Speed and motion governed everything in
On the Road
, from sex (“the one and only holy and important thing in life”) to writing (“you've got to stick to it with the energy of a benny addict”) and bop (“going like mad all over America”). In a key passage, Kerouac proclaims that “the only people for me are the mad ones, the ones who are mad to live, mad to talk, mad to be saved, desirous of everything at the same time, the ones who never yawn or say a commonplace thing, but burn, burn, burn like fabulous yellow roman candles exploding like spiders across the stars.” Bowie would meet those spiders again later, but in Kerouac's desperate yearning for the extreme he would have recognized his own relentless desire to change and burn, and his brother's wild enthusiasms.

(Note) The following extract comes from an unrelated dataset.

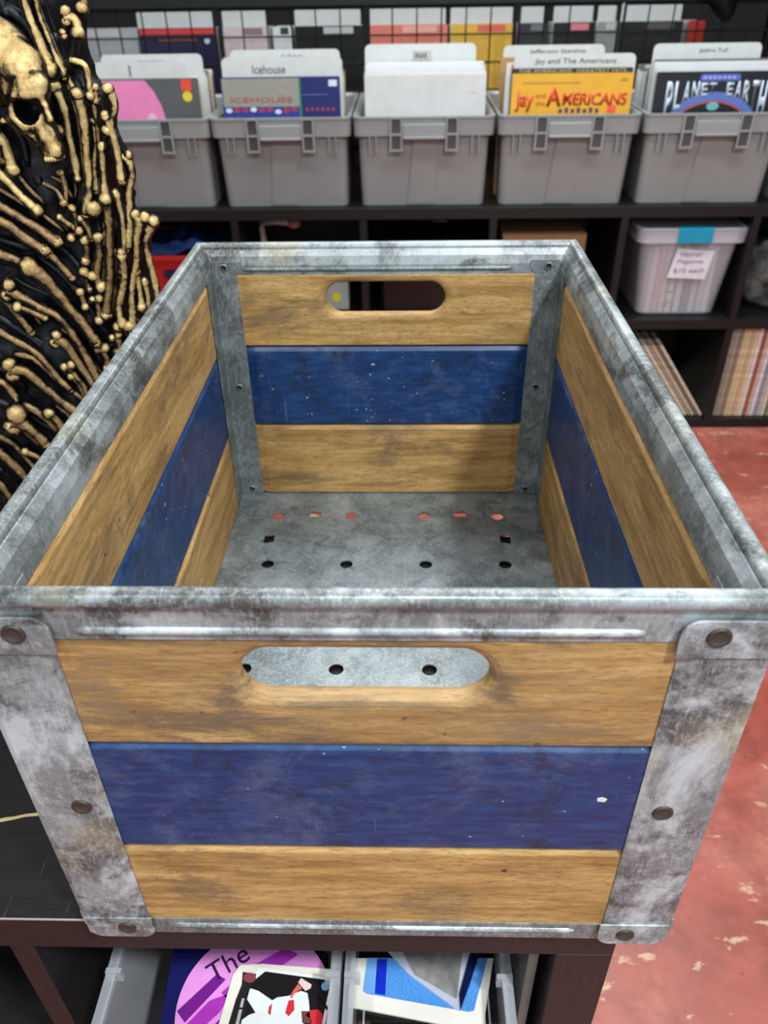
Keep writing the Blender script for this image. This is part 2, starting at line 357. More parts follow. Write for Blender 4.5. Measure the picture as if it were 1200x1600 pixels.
# measured outlines: bones and skull relative to the sculpture base, printed cards relative to their own place
BONES = [([(0.176,-0.04,1.257,0.0026),(0.178,-0.04,1.235,0.0034),(0.183,-0.04,1.212,0.0043),(0.186,-0.04,1.193,0.0051)],0,1,0),([(0.183,-0.032,1.257,0.0023),(0.184,-0.032,1.237,0.0024),(0.189,-0.032,1.212,0.0026),(0.195,-0.032,1.187,0.0027)],0,0,0),([(0.185,-0.038,1.18,0.004),(0.19,-0.038,1.161,0.0037),(0.189,-0.038,1.136,0.0035),(0.189,-0.038,1.115,0.0032),(0.188,-0.038,1.097,0.0029)],1,1,0),([(0.206,-0.034,1.201,0.0027),(0.217,-0.034,1.197,0.0028),(0.218,-0.034,1.185,0.0029),(0.216,-0.034,1.171,0.0031)],0,1,0),([(0.195,-0.03,1.193,0.0021),(0.198,-0.03,1.185,0.0021),(0.201,-0.03,1.174,0.0022)],0,0,0),([(0.207,-0.042,1.174,0.004),(0.208,-0.042,1.15,0.0039),(0.204,-0.042,1.122,0.0038),(0.2,-0.042,1.095,0.0037),(0.19,-0.042,1.064,0.0036)],1,0,0),([(0.222,-0.032,1.178,0.0025),(0.221,-0.032,1.171,0.0025),(0.22,-0.032,1.167,0.0025)],0,0,0),([(0.236,-0.038,1.177,0.0034),(0.24,-0.038,1.166,0.0035),(0.234,-0.038,1.151,0.0036),(0.228,-0.038,1.141,0.0038)],1,1,0),([(0.229,-0.04,1.155,0.0031),(0.233,-0.04,1.137,0.0033),(0.234,-0.04,1.118,0.0036),(0.233,-0.04,1.096,0.0039)],0,0,0),([(0.24,-0.036,1.117,0.0032),(0.244,-0.036,1.103,0.0034),(0.237,-0.036,1.084,0.0036),(0.232,-0.036,1.055,0.0038),(0.223,-0.036,1.026,0.0041)],2,0,0),([(0.212,-0.03,1.148,0.0025),(0.212,-0.03,1.134,0.0025),(0.204,-0.03,1.106,0.0026),(0.201,-0.03,1.083,0.0026)],1,0,0),([(0.218,-0.036,1.127,0.0029),(0.215,-0.036,1.109,0.0034),(0.212,-0.036,1.079,0.0039)],0,0,0),([(0.212,-0.038,1.077,0.0046),(0.211,-0.038,1.056,0.0044),(0.204,-0.038,1.02,0.0043),(0.196,-0.038,0.985,0.0041),(0.186,-0.038,0.954,0.0039)],1,1,0),([(0.224,-0.04,1.084,0.0029),(0.226,-0.04,1.06,0.0031),(0.222,-0.04,1.03,0.0033),(0.213,-0.04,0.999,0.0035)],0,0,0),([(0.244,-0.038,1.06,0.004),(0.237,-0.038,1.039,0.0039),(0.231,-0.038,1.012,0.0038),(0.22,-0.038,0.981,0.0037),(0.211,-0.038,0.933,0.0036)],2,1,0),([(0.256,-0.034,1.054,0.004),(0.245,-0.034,1.035,0.0038),(0.244,-0.034,1.015,0.0036),(0.246,-0.034,0.99,0.0034),(0.245,-0.034,0.965,0.0032)],1,1,0),([(0.228,-0.034,1.255,0.0029),(0.228,-0.034,1.246,0.0032),(0.225,-0.034,1.242,0.0035)],1,1,0),([(0.211,-0.04,1.236,0.0035),(0.219,-0.04,1.234,0.0038),(0.219,-0.04,1.223,0.0041)],2,1,0),([(0.21,-0.03,1.224,0.0042),(0.209,-0.03,1.211,0.0039),(0.202,-0.03,1.198,0.0036)],0,0,1),([(0.205,-0.04,1.224,0.0021),(0.206,-0.04,1.22,0.0024)],1,1,0),([(0.154,-0.04,1.093,0.0016),(0.164,-0.04,1.087,0.0023),(0.169,-0.04,1.074,0.003)],0,0,0),([(0.171,-0.038,1.103,0.0029),(0.174,-0.038,1.091,0.0026),(0.17,-0.038,1.075,0.0023)],0,0,0),([(0.114,-0.04,1.145,0.0063),(0.124,-0.04,1.131,0.0052),(0.125,-0.04,1.107,0.0042)],1,1,0),([(0.101,-0.04,1.113,0.0042),(0.115,-0.04,1.098,0.0041),(0.127,-0.04,1.081,0.004),(0.139,-0.04,1.067,0.004)],0,1,0),([(0.091,-0.04,1.08,0.0043),(0.11,-0.04,1.067,0.0043),(0.13,-0.04,1.053,0.0043),(0.152,-0.04,1.035,0.0044)],0,0,0),([(0.086,-0.042,1.061,0.005),(0.104,-0.042,1.055,0.0048),(0.119,-0.042,1.041,0.0046),(0.137,-0.042,1.027,0.0044)],0,0,0),([(0.16,-0.038,1.06,0.0023),(0.167,-0.038,1.053,0.0027),(0.174,-0.038,1.05,0.003)],1,0,0),([(0.176,-0.04,1.069,0.0033),(0.177,-0.04,1.06,0.0027),(0.176,-0.04,1.05,0.002)],0,0,0),([(0.198,-0.04,1.068,0.0053),(0.189,-0.04,1.057,0.0037),(0.189,-0.04,1.039,0.002)],1,0,0),([(0.183,-0.042,1.059,0.0027),(0.187,-0.042,1.053,0.0022),(0.19,-0.042,1.038,0.0017)],0,0,0),([(0.168,-0.04,1.039,0.003),(0.178,-0.04,1.046,0.003)],1,1,0),([(0.137,-0.038,1.023,0.0048),(0.147,-0.038,1.012,0.004),(0.157,-0.038,0.996,0.0031)],0,0,0),([(0.075,-0.038,1.026,0.0058),(0.095,-0.038,1.019,0.0055),(0.11,-0.038,1.011,0.0052)],0,0,0),([(0.116,-0.042,1.01,0.0062),(0.132,-0.042,0.994,0.0057),(0.146,-0.042,0.968,0.0053),(0.158,-0.042,0.948,0.0048),(0.169,-0.042,0.923,0.0044)],1,0,0),([(0.084,-0.04,0.983,0.0053),(0.096,-0.04,0.976,0.0049),(0.114,-0.04,0.964,0.0046),(0.134,-0.04,0.951,0.0043),(0.15,-0.04,0.915,0.004),(0.161,-0.04,0.871,0.0038)],2,0,0),([(0.091,-0.042,0.965,0.0039),(0.102,-0.042,0.961,0.0034),(0.118,-0.042,0.952,0.0029)],1,0,0),([(0.061,-0.036,0.985,0.0042),(0.075,-0.036,0.97,0.0038),(0.086,-0.036,0.952,0.0034),(0.095,-0.036,0.933,0.0029)],0,0,0),([(0.122,-0.04,0.927,0.0047),(0.133,-0.04,0.919,0.0045),(0.144,-0.04,0.891,0.0043),(0.153,-0.04,0.871,0.004),(0.162,-0.04,0.861,0.0038)],2,0,0),([(0.048,-0.036,0.942,0.0043),(0.071,-0.036,0.925,0.004),(0.093,-0.036,0.909,0.0037),(0.11,-0.036,0.879,0.0034),(0.122,-0.036,0.86,0.003)],0,0,0),([(0.063,-0.044,0.891,0.0059),(0.079,-0.044,0.889,0.0055),(0.094,-0.044,0.871,0.0051),(0.113,-0.044,0.849,0.0047),(0.132,-0.044,0.829,0.0042)],2,0,0),([(0.128,-0.038,0.893,0.0041),(0.132,-0.038,0.882,0.0037),(0.14,-0.038,0.868,0.0034),(0.143,-0.038,0.844,0.0031)],2,0,0),([(0.129,-0.038,0.88,0.003),(0.136,-0.038,0.866,0.0026),(0.14,-0.038,0.843,0.0023)],1,0,0),([(0.029,-0.038,0.878,0.0056),(0.047,-0.038,0.87,0.0045),(0.055,-0.038,0.851,0.0034)],1,0,0),([(0.05,-0.048,0.827,0.0085),(0.065,-0.048,0.817,0.0066),(0.08,-0.048,0.795,0.0047)],2,0,0),([(0.091,-0.042,0.833,0.0046),(0.1,-0.042,0.821,0.0048),(0.105,-0.042,0.803,0.0051)],1,0,0),([(0.004,-0.04,0.784,0.0064),(0.017,-0.04,0.774,0.0057),(0.031,-0.04,0.751,0.0051),(0.046,-0.04,0.717,0.0045)],1,0,0),([(-0.012,-0.036,0.739,0.0057),(0.003,-0.036,0.719,0.005),(0.006,-0.036,0.683,0.0042)],0,0,0),([(0.042,-0.032,0.774,0.0036),(0.063,-0.032,0.76,0.0032),(0.069,-0.032,0.736,0.0029)],1,0,0),([(0.179,-0.034,1.035,0.0034),(0.179,-0.034,1.024,0.0033),(0.175,-0.034,1.013,0.0031)],1,1,0),([(0.194,-0.036,1.038,0.0037),(0.192,-0.036,1.019,0.0038),(0.184,-0.036,0.998,0.0038),(0.186,-0.036,0.985,0.0039)],1,1,0),([(0.204,-0.03,1.049,0.003),(0.198,-0.03,1.031,0.0027)],0,0,0),([(0.218,-0.04,1.023,0.0041),(0.214,-0.04,0.992,0.0043),(0.203,-0.04,0.964,0.0045),(0.203,-0.04,0.941,0.0047)],0,2,0),([(0.228,-0.036,1.001,0.0031),(0.228,-0.036,0.982,0.0033),(0.227,-0.036,0.962,0.0036)],1,1,0),([(0.234,-0.032,0.99,0.0028),(0.234,-0.032,0.968,0.0028),(0.228,-0.032,0.946,0.0029)],0,1,0),([(0.176,-0.038,1.0,0.0038),(0.172,-0.038,0.992,0.0033),(0.174,-0.038,0.983,0.0028)],2,0,0),([(0.178,-0.038,0.972,0.0032),(0.179,-0.038,0.963,0.0032),(0.177,-0.038,0.948,0.0032)],2,1,0),([(0.161,-0.034,0.979,0.0028),(0.162,-0.034,0.97,0.0028),(0.163,-0.034,0.962,0.0029)],1,1,0),([(0.191,-0.038,0.929,0.0036),(0.195,-0.038,0.919,0.004),(0.191,-0.038,0.908,0.0044)],2,1,0),([(0.17,-0.034,0.912,0.0037),(0.173,-0.034,0.9,0.0035),(0.172,-0.034,0.888,0.0034)],2,1,0),([(0.207,-0.034,0.943,0.0032),(0.209,-0.034,0.931,0.0035),(0.204,-0.034,0.916,0.0037)],1,1,0),([(0.135,-0.026,1.246,0.0065),(0.158,-0.026,1.24,0.0055),(0.17,-0.026,1.225,0.0046),(0.172,-0.026,1.206,0.0037),(0.172,-0.026,1.187,0.0028)],0,0,1),([(0.141,-0.03,1.259,0.0046),(0.15,-0.03,1.25,0.0038),(0.153,-0.03,1.24,0.0029)],0,0,1),([(0.204,-0.028,1.101,0.0023),(0.197,-0.028,1.063,0.0023),(0.195,-0.028,1.044,0.0024)],0,0,1),([(0.194,-0.022,1.136,0.0038),(0.189,-0.022,1.106,0.0039),(0.179,-0.022,1.068,0.004)],0,0,1),([(0.217,-0.022,1.164,0.0038),(0.217,-0.022,1.141,0.0038),(0.217,-0.022,1.124,0.0039)],0,0,1),([(0.229,-0.024,1.136,0.0032),(0.233,-0.024,1.112,0.0032),(0.232,-0.024,1.087,0.0033)],0,0,1),([(0.235,-0.024,1.081,0.0033),(0.23,-0.024,1.049,0.0034)],0,0,1),([(0.19,-0.024,1.219,0.003),(0.194,-0.024,1.203,0.003),(0.195,-0.024,1.192,0.0031)],0,0,1),([(0.06,-0.024,0.999,0.0042),(0.084,-0.024,0.988,0.0039),(0.107,-0.024,0.966,0.0036),(0.123,-0.024,0.943,0.0033)],0,0,1),([(0.047,-0.024,0.955,0.0044),(0.076,-0.024,0.932,0.0041),(0.099,-0.024,0.908,0.0037),(0.12,-0.024,0.871,0.0034)],0,0,1),([(0.033,-0.024,0.908,0.0045),(0.063,-0.024,0.888,0.004),(0.079,-0.024,0.863,0.0035)],0,0,1),([(0.019,-0.024,0.842,0.0047),(0.046,-0.024,0.829,0.0043),(0.079,-0.024,0.802,0.004),(0.099,-0.024,0.783,0.0036)],0,0,1),([(0.141,-0.022,1.094,0.004),(0.144,-0.022,1.069,0.0035),(0.161,-0.022,1.039,0.0031)],0,0,1)]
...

Kerouac, and the savage pileup of imagery in Allen Ginsberg's epic poem
Howl
; the tortured extremities of William Burroughs's
The Naked Lunch
, and the elemental clamor of John Clellon Holmes's
Go
: that perverse and electrifying set of images jangled Bowie's nerves and roused his adrenaline just as Little Richard and John Coltrane had done. Rock'n'roll and bop—and now beat literature—precluded the need for chemical stimulation, although that merely added to the heightened surge of energy. In 1963, Bowie was a cauldron of excitement, onstage and in his head, while being told that one vital source of that adrenaline, Terry's quicksilver mind, was not to be trusted. Doctors and psychiatrists prescribed drugs for his elder brother, which subdued his brain and set a distance between the two young men that would rarely be bridged again. Only the imprint of Terry's influence remained, a cocktail of art and experience that amounted to a vision of life's possibilities and pitfalls.